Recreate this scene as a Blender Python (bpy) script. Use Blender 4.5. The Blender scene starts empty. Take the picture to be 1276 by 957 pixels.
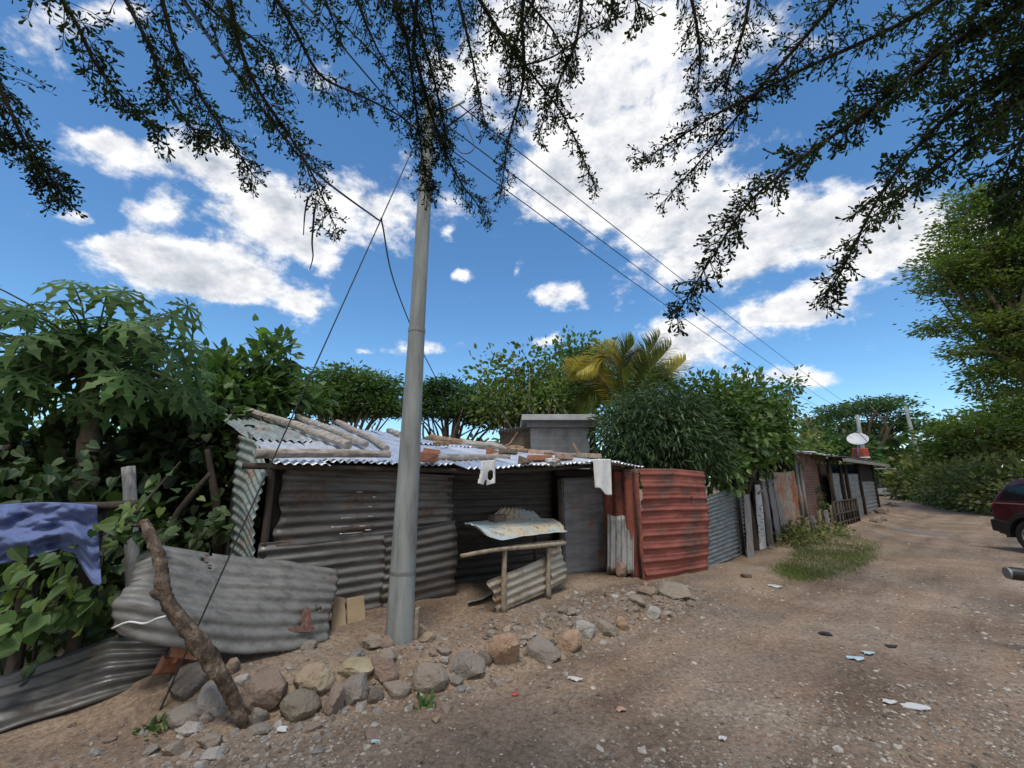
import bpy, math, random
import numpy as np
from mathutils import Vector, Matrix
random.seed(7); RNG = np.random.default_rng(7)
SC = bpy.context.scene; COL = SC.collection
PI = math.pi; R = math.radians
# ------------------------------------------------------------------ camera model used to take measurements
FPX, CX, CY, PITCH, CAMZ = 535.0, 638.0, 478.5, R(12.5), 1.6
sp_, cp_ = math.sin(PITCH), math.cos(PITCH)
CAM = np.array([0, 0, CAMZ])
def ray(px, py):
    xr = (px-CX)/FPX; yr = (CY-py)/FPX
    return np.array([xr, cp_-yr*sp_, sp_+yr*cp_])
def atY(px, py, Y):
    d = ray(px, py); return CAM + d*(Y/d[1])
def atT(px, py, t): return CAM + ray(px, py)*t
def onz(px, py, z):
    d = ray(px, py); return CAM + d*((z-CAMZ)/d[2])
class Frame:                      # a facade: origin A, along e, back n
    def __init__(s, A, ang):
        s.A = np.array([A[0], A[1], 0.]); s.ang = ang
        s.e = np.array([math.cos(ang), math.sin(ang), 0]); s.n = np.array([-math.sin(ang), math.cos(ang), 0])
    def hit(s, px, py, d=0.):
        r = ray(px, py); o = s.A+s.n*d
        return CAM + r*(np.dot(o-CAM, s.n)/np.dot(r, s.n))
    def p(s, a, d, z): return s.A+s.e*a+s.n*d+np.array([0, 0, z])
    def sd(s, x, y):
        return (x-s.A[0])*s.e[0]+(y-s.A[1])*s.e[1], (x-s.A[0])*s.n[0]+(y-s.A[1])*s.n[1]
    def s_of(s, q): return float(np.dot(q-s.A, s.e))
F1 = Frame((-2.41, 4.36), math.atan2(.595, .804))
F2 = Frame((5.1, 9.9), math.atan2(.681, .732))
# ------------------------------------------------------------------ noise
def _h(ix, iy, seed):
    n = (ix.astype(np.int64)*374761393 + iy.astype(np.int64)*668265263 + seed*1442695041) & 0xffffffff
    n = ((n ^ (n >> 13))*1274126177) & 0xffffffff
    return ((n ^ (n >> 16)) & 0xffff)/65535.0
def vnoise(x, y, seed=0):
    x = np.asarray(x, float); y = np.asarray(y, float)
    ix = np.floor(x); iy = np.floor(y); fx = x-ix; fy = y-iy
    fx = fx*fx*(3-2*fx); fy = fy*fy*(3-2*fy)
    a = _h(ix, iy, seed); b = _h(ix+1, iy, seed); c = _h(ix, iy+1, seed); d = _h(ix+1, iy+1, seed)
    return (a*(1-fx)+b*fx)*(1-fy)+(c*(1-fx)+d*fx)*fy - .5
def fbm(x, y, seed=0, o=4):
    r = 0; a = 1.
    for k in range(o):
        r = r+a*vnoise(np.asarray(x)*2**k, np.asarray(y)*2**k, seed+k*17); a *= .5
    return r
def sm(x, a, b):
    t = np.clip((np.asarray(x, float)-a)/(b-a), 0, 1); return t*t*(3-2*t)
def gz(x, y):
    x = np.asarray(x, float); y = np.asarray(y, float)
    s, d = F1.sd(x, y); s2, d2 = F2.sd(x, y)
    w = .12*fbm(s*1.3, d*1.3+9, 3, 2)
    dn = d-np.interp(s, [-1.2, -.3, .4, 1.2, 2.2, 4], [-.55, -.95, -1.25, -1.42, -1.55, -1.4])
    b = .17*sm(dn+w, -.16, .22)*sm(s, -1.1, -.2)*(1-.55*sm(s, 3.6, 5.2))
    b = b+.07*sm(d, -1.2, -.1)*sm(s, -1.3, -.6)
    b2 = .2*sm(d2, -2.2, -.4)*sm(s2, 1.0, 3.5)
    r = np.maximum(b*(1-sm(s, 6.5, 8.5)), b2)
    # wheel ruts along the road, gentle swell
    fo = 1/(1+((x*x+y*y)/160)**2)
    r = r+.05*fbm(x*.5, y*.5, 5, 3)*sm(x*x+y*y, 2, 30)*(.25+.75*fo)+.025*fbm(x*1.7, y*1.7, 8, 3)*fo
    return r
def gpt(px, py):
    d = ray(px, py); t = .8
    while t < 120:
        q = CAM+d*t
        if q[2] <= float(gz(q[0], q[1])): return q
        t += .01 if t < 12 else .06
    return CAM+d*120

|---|

■ **Task to complete**: From the listing above, report the number of lines containing the string "scene", without any accompanying remarks.

■ **Complete answer**: 2